Background Hydrogen storage remains a critical challenge in the transition toward sustainable energy systems. Metal-organic frameworks (MOFs) are renowned for their tunable porosity and chemical versatility, yet research has primarily focused on large-pore MOFs and frameworks with open metal sites. Ultramicroporous MOFs, by contrast, are underexplored despite their potential for enhanced hydrogen confinement effects. This study introduces magnesium gallate as a sustainable and lightweight ultramicroporous MOF for hydrogen storage. Methods The MOF was synthesized using green hydrothermal and dry mechanochemical approaches. Thermal activation was studied through in situ synchrotron X-ray diffraction. Hydrogen storage performance and adsorption enthalpies were assessed via physisorption experiments, while in situ neutron diffraction under cryogenic deuterium pressure conditions identified the hydrogen adsorption sites. Results Hydrogen storage experiments demonstrated exceptionally strong interactions, with full site occupancy achieved at pressures of a few bar at 77 K. The isosteric heat of adsorption was as high as 9.5 kJ/mol.
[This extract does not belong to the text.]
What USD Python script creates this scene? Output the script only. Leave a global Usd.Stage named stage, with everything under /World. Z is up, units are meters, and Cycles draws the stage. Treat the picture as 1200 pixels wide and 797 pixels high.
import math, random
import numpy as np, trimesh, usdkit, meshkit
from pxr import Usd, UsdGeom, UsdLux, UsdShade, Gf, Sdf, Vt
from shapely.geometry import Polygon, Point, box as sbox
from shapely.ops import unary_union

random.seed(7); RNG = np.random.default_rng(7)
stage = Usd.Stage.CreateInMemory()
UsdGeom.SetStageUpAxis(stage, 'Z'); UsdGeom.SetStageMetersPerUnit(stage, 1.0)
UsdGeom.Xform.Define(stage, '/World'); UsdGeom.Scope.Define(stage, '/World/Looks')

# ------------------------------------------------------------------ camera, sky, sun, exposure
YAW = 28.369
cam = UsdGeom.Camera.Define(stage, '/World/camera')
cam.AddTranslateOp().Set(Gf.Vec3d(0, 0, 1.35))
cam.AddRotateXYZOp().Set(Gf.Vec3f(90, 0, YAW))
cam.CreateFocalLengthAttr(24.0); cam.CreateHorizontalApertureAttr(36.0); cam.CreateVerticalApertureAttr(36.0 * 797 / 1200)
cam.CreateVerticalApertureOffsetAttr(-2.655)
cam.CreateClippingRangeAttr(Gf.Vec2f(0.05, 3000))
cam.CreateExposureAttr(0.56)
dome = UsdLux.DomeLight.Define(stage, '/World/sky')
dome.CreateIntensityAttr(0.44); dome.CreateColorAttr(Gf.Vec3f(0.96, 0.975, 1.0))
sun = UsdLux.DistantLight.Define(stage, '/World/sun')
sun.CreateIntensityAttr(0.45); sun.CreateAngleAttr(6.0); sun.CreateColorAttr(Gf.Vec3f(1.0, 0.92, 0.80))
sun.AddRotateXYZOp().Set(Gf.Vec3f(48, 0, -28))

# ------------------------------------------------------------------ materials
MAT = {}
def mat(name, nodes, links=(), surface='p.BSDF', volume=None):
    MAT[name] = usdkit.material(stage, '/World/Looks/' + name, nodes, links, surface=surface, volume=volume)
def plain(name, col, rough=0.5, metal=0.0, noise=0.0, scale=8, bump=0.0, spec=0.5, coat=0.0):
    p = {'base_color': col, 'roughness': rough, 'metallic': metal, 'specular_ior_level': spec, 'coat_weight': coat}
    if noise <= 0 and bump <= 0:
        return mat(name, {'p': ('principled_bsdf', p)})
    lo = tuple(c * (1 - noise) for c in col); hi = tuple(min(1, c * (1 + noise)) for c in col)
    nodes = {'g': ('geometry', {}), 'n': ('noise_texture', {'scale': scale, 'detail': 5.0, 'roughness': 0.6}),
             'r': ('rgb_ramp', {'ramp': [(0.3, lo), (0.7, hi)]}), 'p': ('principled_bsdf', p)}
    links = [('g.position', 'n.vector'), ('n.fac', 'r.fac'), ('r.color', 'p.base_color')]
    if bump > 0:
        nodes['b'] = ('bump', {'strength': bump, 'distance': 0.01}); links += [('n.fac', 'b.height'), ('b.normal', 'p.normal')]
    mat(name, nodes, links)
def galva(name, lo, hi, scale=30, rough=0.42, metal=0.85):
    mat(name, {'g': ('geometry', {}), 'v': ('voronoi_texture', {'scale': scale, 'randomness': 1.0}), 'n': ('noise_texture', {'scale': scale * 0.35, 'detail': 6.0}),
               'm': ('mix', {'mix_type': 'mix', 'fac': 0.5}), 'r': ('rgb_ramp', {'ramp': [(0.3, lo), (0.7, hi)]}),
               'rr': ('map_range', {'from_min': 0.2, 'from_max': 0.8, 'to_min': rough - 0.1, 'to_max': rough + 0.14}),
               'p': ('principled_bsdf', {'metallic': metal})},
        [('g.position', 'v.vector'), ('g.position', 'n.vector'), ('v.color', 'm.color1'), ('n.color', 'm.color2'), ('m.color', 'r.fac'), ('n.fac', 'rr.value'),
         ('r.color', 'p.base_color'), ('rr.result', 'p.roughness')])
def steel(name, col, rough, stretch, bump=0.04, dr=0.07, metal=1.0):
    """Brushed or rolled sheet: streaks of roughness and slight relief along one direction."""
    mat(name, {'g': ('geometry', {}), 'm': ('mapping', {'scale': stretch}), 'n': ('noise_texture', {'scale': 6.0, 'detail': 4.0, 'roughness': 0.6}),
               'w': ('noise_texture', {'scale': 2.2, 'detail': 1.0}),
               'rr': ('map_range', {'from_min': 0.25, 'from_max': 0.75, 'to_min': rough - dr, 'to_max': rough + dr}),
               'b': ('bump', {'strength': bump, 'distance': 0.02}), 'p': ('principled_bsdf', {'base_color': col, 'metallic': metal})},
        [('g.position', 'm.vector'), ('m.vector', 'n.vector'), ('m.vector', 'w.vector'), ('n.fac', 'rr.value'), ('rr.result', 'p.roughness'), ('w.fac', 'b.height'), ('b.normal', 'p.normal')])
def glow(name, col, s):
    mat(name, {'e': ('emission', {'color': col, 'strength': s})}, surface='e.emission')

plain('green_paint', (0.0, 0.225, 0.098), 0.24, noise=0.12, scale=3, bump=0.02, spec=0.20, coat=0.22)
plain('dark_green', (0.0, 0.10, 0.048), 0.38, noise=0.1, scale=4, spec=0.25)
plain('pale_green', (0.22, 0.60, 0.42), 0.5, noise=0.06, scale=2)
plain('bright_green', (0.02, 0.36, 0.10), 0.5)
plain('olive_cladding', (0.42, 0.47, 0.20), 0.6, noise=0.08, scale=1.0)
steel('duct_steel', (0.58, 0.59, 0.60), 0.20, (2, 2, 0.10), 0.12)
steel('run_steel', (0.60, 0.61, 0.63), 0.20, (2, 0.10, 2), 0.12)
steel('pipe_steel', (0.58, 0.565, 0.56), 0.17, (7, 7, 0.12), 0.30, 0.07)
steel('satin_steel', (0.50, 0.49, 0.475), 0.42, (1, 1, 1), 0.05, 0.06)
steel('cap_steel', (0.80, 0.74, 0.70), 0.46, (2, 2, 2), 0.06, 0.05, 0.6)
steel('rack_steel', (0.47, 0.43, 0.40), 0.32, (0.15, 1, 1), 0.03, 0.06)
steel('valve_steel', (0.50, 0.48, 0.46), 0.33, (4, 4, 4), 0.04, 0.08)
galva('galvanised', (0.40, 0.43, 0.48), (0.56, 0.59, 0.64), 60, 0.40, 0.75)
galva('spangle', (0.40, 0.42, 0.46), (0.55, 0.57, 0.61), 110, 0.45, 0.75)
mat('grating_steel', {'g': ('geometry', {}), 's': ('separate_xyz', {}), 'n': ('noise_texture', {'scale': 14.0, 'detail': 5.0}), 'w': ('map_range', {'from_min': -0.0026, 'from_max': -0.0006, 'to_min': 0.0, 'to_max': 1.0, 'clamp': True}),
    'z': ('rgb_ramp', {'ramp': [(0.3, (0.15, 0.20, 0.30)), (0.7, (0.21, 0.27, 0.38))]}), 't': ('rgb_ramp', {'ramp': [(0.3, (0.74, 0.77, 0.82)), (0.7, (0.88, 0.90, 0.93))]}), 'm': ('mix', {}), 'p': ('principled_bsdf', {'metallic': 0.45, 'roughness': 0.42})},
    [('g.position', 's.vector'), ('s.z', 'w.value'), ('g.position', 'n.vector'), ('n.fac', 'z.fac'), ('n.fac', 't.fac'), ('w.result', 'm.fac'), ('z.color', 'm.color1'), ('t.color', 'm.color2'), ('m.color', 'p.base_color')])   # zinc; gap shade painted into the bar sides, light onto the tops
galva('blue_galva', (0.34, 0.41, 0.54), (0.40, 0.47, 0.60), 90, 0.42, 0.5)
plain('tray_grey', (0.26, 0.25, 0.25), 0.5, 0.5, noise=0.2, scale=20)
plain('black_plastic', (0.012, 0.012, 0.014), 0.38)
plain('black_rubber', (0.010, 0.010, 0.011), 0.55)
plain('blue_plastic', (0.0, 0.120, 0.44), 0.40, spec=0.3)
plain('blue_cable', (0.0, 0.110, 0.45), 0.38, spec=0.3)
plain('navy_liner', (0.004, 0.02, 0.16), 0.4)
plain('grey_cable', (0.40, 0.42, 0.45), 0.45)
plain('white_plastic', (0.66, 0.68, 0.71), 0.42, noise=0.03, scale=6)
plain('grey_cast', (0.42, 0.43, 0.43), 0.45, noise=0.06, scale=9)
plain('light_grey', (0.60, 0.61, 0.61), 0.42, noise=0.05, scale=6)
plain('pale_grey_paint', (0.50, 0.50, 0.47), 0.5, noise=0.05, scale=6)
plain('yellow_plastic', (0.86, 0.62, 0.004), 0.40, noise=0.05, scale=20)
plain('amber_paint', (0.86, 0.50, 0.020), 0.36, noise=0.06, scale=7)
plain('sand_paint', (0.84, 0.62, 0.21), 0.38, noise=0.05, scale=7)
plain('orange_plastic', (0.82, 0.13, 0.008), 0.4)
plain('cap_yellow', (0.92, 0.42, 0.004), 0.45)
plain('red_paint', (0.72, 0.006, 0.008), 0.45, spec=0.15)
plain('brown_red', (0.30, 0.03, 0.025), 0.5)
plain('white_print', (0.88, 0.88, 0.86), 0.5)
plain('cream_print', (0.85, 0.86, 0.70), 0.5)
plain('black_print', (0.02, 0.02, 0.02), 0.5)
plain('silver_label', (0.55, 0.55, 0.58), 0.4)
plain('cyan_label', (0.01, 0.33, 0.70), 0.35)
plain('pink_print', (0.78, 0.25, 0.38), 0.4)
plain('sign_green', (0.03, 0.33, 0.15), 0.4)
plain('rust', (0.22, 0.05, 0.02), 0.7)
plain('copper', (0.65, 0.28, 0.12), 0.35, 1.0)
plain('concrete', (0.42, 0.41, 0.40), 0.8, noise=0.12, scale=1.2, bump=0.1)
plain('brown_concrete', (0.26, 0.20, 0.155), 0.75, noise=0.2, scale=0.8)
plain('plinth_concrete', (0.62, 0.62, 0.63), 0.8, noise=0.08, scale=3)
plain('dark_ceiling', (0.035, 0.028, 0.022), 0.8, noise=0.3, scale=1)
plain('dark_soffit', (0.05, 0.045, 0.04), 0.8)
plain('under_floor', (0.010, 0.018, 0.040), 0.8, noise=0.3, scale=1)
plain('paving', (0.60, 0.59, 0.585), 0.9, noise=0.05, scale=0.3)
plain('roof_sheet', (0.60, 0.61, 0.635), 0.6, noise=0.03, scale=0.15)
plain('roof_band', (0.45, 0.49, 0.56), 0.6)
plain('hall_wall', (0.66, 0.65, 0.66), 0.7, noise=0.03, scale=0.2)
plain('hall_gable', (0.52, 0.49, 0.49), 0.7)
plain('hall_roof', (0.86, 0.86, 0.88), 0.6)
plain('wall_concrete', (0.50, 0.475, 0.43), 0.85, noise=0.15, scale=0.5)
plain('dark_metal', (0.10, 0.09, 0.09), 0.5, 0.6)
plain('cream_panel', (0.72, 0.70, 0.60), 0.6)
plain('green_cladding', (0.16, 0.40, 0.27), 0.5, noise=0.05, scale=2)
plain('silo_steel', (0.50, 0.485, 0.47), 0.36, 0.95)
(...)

Both physisorption and neutron diffraction confirmed the adsorption of 4 hydrogen molecules per 3 metal sites. These strong interactions were attributed to confinement effects within the ultramicropores rather than Kubas-type interactions with metal centers. Conclusion Ultramicroporous MOFs like magnesium gallate offer a promising alternative for efficient hydrogen storage. They can achieve high heats of adsorption without the need for open metal sites, emphasizing the potential of confinement effects within ultramicropores as a complementary strategy to current approaches centered on large-pore systems and open metal sites.